■ Goal
Pictures are not part of the copy. Retype the lines from the first one through the line that contains "from mathutils import".
════
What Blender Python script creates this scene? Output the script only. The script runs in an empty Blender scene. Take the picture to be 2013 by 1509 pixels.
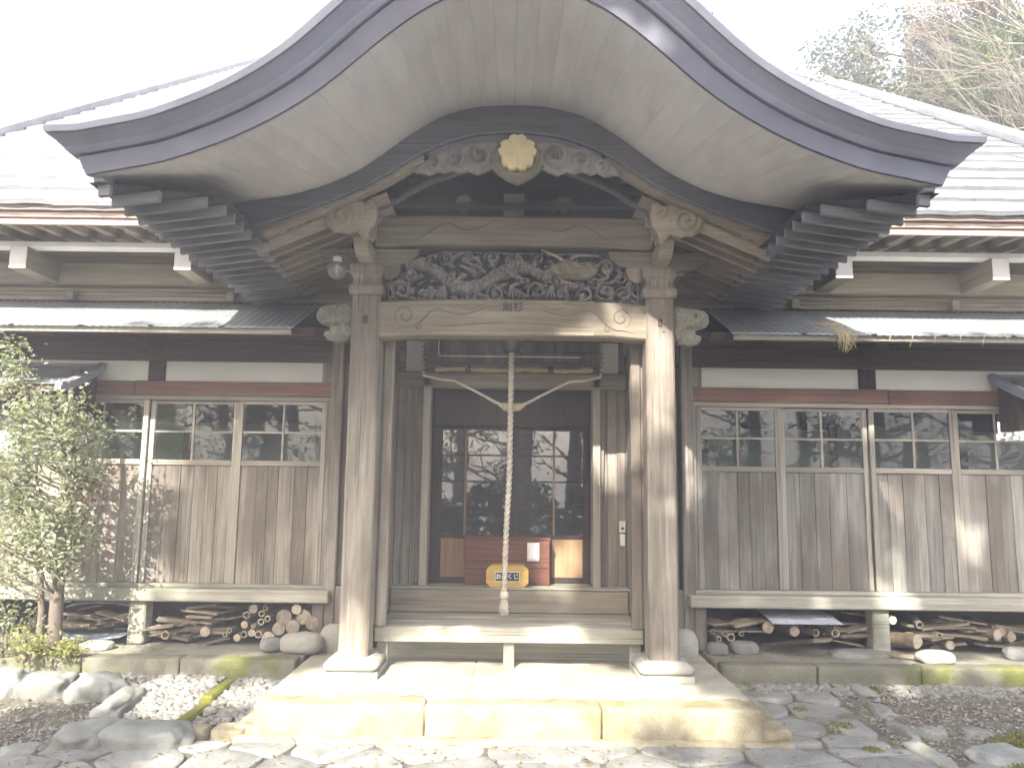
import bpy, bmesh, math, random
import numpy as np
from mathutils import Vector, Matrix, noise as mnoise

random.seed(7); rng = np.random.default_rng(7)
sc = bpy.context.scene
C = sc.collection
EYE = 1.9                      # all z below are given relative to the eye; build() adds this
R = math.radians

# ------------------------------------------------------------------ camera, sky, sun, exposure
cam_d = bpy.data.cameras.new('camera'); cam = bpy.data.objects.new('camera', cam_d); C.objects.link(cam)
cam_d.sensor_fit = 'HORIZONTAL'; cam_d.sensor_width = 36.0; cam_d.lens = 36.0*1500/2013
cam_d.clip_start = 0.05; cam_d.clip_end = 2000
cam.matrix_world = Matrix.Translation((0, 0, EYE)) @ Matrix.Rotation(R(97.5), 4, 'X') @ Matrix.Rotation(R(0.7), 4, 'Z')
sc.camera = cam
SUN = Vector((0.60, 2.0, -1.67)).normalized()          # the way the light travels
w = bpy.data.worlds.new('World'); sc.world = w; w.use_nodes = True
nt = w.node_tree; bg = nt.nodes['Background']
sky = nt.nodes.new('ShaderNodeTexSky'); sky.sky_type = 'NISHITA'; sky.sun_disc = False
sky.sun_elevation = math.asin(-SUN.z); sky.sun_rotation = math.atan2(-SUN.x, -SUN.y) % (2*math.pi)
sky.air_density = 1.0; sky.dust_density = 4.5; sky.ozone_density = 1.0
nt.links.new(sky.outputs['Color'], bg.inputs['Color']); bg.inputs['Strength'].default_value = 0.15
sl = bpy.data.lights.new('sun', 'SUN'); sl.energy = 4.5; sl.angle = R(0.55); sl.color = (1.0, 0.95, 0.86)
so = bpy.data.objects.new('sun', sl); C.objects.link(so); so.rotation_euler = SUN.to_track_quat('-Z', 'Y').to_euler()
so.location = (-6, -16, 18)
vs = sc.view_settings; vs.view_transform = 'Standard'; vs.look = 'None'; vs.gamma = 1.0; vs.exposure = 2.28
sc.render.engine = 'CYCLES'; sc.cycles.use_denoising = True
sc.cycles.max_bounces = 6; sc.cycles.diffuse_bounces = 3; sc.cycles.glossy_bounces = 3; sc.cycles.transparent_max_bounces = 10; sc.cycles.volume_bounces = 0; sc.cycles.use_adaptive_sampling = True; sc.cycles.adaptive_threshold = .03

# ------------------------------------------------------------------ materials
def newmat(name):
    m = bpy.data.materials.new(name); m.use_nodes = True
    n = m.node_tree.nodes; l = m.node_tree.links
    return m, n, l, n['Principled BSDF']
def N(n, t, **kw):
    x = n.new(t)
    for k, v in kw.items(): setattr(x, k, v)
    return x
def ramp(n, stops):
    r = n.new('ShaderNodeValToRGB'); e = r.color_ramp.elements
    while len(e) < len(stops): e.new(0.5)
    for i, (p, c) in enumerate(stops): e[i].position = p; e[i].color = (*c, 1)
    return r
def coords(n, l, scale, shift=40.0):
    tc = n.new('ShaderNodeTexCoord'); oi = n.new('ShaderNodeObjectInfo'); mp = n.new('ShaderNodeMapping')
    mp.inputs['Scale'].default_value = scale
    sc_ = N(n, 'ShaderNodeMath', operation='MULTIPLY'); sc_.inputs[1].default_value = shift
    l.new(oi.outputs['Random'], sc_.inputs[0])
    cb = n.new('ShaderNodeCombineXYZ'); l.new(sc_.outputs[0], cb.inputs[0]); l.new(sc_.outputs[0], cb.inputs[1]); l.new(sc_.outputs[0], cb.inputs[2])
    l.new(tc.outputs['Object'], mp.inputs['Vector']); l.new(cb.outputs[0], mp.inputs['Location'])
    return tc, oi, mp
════
■ Solution to the problem
What Blender Python script creates this scene? Output the script only. The script runs in an empty Blender scene. Take the picture to be 2013 by 1509 pixels.
import bpy, bmesh, math, random
import numpy as np
from mathutils import Vector, Matrix, noise as mnoise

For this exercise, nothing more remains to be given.